** start of Data excerpt **

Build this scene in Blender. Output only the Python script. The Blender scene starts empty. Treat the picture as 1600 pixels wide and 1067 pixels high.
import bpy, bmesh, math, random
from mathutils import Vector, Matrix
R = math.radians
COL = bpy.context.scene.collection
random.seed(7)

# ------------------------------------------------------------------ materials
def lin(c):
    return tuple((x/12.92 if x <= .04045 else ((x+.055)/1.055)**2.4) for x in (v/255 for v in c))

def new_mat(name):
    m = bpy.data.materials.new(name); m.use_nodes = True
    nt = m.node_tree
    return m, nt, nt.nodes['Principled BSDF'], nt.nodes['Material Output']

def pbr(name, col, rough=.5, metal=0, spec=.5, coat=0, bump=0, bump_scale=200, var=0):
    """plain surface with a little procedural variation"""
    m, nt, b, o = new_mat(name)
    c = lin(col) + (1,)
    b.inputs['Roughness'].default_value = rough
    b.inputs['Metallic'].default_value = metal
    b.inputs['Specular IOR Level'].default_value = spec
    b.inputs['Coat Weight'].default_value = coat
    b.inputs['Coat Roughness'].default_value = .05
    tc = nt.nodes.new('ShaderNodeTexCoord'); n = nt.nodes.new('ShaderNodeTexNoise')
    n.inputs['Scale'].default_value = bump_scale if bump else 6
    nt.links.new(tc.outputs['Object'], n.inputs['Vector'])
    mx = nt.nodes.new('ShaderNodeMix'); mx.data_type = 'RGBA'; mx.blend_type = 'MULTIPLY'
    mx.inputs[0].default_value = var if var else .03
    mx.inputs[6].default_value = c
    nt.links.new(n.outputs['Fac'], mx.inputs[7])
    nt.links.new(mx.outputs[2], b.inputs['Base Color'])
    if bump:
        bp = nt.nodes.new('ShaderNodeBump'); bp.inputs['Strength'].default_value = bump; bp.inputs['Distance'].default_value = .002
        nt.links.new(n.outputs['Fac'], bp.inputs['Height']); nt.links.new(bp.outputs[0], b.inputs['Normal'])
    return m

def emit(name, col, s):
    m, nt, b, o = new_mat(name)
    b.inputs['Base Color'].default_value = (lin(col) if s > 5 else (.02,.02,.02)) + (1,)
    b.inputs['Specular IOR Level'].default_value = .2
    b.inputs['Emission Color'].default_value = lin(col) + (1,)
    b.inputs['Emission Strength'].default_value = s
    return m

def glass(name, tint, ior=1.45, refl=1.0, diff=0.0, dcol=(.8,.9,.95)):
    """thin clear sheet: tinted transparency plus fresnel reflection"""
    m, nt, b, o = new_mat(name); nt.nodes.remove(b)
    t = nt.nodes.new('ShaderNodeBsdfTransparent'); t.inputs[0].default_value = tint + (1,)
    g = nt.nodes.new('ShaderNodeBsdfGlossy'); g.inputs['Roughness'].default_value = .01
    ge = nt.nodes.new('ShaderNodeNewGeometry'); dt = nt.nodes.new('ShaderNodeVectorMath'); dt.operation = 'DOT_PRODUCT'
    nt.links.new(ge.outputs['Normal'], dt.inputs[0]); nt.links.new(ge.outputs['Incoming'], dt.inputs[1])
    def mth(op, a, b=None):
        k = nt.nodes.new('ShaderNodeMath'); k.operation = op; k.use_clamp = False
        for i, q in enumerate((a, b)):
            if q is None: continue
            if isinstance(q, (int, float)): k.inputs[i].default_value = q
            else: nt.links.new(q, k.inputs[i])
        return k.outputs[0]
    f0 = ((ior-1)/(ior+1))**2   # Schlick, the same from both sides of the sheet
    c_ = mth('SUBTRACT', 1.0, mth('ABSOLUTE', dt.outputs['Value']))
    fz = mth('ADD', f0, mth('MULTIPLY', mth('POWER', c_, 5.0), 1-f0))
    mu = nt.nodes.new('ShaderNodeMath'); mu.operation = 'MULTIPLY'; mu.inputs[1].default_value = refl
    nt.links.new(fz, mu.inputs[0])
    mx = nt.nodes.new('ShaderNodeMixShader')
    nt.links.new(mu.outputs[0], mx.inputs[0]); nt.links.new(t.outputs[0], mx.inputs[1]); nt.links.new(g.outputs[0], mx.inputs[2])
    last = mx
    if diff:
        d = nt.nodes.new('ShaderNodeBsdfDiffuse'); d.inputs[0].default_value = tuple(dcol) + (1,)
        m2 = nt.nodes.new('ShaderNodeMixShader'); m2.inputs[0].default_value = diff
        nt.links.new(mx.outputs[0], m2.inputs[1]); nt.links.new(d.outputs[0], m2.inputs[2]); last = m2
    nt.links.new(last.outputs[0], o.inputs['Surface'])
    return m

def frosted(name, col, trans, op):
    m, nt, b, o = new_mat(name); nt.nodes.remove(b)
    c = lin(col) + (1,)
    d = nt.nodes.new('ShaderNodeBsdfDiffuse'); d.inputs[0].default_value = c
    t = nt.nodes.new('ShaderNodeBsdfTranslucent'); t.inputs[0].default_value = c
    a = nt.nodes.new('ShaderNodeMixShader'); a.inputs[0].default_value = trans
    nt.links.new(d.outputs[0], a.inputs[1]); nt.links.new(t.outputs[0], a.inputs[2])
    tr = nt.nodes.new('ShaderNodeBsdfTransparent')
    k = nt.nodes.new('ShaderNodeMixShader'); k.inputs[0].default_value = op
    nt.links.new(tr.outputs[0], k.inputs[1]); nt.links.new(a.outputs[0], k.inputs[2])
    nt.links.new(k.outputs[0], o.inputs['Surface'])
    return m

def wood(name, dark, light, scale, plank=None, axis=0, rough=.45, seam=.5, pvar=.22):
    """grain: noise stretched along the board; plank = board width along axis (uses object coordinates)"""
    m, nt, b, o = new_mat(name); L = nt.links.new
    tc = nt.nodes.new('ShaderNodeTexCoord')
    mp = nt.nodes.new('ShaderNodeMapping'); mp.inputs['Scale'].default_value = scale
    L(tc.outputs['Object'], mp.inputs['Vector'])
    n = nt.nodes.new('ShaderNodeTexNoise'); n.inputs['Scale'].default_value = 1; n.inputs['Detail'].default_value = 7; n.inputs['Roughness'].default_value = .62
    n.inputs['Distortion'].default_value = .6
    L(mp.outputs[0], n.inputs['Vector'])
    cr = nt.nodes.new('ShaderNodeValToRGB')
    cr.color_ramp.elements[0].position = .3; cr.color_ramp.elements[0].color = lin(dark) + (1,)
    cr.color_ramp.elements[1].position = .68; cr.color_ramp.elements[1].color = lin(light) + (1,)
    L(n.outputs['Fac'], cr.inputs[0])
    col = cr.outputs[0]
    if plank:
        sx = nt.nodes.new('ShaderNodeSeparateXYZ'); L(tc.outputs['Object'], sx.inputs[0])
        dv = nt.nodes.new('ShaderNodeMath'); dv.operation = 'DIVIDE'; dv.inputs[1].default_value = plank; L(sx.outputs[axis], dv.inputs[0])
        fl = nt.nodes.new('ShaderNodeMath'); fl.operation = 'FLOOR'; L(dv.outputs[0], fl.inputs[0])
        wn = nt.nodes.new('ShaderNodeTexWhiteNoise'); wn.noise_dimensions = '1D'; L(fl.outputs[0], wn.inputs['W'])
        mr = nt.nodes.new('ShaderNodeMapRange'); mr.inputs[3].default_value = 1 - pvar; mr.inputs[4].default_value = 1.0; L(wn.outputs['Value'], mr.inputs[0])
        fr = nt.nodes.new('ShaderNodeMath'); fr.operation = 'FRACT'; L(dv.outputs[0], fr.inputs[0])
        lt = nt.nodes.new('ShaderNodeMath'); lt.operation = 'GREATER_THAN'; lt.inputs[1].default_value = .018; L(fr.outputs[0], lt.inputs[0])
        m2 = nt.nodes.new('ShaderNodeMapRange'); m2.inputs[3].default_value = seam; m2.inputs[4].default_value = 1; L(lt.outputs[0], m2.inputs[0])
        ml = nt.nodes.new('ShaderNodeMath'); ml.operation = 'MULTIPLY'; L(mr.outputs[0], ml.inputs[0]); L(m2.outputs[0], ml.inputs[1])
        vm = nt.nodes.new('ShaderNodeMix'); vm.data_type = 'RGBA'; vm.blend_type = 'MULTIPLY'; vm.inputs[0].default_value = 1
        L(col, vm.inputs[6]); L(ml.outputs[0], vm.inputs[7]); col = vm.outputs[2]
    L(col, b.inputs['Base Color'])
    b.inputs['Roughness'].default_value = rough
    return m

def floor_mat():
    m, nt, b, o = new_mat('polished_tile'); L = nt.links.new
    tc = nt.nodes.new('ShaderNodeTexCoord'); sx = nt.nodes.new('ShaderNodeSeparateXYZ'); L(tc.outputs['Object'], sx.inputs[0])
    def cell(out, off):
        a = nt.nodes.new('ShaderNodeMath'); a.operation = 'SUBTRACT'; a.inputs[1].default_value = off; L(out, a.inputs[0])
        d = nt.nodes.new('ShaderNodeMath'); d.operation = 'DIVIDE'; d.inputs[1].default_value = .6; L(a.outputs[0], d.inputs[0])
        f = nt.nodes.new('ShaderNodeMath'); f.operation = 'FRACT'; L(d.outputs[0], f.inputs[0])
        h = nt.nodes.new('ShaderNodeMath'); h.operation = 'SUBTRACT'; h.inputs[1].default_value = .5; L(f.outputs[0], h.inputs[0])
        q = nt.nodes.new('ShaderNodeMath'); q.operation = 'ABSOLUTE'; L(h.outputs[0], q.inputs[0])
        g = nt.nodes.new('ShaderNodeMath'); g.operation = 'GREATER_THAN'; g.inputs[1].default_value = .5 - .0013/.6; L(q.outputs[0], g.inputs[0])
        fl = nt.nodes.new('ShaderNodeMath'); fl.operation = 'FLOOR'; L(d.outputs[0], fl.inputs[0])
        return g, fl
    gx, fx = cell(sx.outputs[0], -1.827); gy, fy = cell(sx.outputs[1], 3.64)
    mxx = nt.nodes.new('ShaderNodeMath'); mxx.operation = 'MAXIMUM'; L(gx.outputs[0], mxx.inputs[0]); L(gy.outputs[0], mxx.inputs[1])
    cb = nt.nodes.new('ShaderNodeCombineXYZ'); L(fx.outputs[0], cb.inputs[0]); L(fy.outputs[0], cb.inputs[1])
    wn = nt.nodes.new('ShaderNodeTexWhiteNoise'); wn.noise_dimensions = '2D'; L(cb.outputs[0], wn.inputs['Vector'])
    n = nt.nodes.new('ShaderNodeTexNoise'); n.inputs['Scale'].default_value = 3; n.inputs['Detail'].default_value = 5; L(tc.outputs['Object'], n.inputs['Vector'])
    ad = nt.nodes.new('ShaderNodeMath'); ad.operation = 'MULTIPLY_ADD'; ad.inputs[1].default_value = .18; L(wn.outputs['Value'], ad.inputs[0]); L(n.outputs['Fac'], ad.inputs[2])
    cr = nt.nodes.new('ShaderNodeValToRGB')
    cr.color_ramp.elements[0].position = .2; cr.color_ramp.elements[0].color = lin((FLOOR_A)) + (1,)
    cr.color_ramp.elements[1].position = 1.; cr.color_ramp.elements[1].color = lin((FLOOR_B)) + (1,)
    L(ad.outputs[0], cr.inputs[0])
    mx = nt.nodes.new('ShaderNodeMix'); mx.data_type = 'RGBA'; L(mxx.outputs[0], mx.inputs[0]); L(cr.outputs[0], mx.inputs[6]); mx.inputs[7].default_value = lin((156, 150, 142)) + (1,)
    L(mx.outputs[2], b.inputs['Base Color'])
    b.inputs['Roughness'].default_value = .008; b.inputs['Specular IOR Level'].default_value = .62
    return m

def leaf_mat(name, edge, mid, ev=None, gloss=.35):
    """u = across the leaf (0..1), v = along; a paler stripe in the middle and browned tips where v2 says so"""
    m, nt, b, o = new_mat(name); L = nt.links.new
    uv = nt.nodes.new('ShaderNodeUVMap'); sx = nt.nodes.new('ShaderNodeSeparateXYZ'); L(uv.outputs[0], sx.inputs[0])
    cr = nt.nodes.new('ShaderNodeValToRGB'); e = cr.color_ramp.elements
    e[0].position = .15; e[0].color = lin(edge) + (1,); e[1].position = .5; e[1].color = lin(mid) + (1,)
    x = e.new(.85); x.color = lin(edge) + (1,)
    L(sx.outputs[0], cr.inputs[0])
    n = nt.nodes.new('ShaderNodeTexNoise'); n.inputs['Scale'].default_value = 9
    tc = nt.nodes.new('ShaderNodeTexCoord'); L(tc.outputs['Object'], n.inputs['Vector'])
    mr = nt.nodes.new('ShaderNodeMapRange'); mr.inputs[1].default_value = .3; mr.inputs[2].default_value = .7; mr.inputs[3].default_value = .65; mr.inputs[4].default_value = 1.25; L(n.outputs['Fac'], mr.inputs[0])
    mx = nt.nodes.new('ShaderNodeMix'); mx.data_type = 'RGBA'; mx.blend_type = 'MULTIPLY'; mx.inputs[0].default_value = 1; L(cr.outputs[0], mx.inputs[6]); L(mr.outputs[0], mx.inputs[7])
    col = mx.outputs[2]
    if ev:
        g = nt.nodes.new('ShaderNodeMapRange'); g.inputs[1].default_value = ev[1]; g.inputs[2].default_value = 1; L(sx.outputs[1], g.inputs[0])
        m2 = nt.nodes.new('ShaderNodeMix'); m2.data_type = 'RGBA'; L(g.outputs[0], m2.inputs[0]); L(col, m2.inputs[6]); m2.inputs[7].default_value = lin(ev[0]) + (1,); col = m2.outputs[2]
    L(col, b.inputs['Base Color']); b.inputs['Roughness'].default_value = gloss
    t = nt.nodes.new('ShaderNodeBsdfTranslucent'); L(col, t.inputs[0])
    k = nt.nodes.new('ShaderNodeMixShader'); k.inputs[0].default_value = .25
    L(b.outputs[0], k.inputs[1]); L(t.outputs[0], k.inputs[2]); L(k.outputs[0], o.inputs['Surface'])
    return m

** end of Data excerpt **

Short problem: Print only the lines from the top of the data above down to the line holding "return m, nt, nt.nodes['Principled", inclusive.

Written reply:
Build this scene in Blender. Output only the Python script. The Blender scene starts empty. Treat the picture as 1600 pixels wide and 1067 pixels high.
import bpy, bmesh, math, random
from mathutils import Vector, Matrix
R = math.radians
COL = bpy.context.scene.collection
random.seed(7)

# ------------------------------------------------------------------ materials
def lin(c):
    return tuple((x/12.92 if x <= .04045 else ((x+.055)/1.055)**2.4) for x in (v/255 for v in c))

def new_mat(name):
    m = bpy.data.materials.new(name); m.use_nodes = True
    nt = m.node_tree
    return m, nt, nt.nodes['Principled BSDF'], nt.nodes['Material Output']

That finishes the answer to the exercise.